§ **DATA EXTRACT**:
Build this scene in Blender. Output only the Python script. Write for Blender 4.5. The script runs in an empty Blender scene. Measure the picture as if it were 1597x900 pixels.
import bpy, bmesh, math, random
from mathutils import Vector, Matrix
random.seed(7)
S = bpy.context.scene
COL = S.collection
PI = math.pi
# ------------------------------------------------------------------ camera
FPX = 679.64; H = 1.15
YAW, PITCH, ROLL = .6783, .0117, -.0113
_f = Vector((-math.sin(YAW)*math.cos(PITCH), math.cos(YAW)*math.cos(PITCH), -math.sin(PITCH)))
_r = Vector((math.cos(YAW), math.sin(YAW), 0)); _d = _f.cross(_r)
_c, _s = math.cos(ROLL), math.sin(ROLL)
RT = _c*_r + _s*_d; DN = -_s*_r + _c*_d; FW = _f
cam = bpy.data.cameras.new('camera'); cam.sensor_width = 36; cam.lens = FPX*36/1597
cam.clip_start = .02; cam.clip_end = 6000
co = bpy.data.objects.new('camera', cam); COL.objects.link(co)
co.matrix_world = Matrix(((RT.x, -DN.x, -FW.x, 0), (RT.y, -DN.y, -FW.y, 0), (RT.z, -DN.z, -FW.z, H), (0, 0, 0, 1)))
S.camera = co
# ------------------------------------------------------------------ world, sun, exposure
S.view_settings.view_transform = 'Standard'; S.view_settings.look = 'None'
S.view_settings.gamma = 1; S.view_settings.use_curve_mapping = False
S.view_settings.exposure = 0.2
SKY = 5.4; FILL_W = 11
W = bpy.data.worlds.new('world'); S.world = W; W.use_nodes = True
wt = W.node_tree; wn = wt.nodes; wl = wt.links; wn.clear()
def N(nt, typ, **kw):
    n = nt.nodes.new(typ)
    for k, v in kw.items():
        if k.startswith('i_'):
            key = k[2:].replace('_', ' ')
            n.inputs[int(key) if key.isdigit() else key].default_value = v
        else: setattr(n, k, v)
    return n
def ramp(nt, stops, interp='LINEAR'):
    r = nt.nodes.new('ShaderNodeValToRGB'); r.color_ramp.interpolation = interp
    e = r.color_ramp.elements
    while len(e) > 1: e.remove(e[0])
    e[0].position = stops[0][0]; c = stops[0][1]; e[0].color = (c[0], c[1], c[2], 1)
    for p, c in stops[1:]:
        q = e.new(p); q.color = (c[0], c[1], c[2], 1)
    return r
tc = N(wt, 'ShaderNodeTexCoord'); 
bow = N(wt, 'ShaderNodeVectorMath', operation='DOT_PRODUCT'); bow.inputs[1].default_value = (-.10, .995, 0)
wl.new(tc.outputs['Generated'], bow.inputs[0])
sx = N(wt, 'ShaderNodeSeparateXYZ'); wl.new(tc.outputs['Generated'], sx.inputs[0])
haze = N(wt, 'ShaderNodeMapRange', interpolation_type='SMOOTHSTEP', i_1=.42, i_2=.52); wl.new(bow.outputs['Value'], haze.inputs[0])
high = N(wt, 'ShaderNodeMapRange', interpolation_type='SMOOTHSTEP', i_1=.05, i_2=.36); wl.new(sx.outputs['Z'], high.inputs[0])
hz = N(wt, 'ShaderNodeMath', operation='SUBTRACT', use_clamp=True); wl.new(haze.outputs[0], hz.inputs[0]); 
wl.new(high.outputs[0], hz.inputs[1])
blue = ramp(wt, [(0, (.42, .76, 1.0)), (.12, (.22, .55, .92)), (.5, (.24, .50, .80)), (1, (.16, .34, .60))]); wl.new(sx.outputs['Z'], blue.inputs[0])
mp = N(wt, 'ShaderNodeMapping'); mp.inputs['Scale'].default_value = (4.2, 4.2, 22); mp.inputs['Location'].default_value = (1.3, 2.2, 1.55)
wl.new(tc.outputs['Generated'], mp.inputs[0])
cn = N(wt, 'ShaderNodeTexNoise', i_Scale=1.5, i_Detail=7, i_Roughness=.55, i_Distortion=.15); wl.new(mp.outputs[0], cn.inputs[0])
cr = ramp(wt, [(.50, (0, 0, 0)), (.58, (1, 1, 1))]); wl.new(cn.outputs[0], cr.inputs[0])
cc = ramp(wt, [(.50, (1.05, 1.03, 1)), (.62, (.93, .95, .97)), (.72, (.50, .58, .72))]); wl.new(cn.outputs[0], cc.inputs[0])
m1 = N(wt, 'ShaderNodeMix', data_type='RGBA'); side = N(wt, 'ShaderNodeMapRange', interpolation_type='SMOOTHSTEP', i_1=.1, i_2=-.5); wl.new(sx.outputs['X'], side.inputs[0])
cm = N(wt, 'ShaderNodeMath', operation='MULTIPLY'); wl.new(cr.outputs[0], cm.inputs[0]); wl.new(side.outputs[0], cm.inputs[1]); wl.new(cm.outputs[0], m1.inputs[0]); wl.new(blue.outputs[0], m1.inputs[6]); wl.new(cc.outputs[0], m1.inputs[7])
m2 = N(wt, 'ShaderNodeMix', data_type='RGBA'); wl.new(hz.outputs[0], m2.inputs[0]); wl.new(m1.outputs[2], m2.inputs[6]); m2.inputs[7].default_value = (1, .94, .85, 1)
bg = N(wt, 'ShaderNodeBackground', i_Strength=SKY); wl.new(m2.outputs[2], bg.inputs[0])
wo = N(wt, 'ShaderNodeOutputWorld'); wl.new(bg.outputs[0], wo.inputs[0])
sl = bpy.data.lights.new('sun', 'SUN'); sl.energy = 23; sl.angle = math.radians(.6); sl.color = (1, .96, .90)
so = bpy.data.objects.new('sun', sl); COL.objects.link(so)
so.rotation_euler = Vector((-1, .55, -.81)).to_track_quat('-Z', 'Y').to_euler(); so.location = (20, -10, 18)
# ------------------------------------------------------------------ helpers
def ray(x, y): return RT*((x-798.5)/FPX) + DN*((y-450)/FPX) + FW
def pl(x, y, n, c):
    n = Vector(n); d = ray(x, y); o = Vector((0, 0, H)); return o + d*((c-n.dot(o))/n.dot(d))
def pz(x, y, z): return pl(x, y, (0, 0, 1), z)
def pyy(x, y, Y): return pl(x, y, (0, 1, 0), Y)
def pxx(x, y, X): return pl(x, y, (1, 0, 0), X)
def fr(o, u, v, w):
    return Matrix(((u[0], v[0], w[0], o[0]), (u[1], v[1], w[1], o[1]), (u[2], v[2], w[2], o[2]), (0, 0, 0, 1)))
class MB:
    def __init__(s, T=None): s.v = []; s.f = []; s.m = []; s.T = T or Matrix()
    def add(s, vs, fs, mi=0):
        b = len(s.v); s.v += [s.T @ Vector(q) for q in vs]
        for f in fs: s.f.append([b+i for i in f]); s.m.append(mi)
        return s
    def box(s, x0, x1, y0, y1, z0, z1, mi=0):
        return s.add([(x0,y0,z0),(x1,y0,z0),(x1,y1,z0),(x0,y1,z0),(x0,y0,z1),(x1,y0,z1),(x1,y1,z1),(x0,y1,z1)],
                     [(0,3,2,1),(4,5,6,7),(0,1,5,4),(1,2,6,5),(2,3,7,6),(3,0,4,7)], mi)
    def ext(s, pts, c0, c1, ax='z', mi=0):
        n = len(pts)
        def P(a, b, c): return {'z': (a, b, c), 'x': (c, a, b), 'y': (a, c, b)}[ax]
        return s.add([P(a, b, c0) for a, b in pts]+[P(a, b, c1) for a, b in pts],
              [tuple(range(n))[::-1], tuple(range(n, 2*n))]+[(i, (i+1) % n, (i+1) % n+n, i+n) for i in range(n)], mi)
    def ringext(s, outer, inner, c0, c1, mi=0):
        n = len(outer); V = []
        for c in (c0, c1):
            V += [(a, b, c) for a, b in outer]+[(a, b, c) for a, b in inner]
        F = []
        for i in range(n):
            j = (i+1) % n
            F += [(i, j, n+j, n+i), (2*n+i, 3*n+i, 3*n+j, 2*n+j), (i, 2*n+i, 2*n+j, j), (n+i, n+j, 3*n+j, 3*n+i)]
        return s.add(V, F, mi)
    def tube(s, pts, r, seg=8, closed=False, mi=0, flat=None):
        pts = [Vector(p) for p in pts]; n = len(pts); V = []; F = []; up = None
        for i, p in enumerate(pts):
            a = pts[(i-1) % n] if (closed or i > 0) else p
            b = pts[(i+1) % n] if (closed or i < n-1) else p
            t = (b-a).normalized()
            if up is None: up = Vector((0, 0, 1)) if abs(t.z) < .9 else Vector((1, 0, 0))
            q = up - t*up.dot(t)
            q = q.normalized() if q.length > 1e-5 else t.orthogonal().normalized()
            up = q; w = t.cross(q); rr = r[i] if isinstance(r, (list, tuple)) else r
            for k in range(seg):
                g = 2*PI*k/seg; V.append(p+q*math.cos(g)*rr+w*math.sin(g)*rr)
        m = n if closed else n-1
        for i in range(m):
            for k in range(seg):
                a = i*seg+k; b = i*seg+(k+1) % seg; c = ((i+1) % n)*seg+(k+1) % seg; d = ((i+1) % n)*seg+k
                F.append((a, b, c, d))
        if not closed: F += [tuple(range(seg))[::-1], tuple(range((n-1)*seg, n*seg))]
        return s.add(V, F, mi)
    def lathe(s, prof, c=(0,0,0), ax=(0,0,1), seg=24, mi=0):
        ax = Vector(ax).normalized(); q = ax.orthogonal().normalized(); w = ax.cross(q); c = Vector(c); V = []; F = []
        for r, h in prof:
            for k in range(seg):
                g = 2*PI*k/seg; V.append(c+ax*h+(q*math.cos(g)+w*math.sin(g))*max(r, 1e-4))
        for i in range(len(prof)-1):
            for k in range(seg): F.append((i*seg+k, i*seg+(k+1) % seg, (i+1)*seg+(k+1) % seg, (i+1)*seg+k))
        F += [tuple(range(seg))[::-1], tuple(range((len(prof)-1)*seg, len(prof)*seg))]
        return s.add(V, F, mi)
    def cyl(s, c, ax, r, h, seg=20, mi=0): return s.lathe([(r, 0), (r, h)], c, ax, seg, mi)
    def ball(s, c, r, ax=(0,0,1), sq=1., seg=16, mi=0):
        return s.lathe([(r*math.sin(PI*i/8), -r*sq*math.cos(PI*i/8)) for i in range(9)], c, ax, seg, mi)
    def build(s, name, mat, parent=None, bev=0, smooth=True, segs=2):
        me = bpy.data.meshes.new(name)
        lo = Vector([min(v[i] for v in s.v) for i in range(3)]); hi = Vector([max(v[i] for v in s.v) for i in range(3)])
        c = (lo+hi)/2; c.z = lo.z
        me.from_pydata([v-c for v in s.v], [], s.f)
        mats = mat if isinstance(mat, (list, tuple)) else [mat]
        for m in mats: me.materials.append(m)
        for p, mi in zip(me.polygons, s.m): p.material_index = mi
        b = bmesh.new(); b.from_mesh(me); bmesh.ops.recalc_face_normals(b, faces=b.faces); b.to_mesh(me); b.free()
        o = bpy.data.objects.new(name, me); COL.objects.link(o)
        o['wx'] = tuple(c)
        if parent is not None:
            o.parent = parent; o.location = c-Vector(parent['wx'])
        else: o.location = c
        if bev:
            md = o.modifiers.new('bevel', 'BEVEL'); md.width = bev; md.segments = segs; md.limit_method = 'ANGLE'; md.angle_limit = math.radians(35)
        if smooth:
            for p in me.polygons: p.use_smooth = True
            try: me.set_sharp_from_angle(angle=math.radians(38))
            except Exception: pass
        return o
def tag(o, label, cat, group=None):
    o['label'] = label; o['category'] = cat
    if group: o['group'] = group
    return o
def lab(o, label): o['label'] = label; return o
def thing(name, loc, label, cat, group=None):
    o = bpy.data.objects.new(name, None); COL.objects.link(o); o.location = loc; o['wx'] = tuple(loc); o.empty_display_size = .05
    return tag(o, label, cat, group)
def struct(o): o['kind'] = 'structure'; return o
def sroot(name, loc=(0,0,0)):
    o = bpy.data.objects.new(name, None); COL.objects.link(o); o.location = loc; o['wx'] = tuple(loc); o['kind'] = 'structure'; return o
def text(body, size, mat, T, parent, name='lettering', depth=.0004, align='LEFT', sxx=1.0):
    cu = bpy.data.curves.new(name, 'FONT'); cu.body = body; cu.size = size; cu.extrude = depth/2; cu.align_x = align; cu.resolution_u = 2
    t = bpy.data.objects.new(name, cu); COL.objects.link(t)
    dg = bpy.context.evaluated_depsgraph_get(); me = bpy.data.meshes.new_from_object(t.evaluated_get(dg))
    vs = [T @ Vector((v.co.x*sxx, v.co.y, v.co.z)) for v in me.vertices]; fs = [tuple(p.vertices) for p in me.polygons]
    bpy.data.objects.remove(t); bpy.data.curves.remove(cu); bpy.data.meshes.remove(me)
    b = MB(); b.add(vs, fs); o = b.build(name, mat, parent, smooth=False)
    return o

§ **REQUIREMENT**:
Copy all lines from the listing that contain "scene".

§ **OUTPUT FOR THIS TASK**:
Build this scene in Blender. Output only the Python script. Write for Blender 4.5. The script runs in an empty Blender scene. Measure the picture as if it were 1597x900 pixels.
S = bpy.context.scene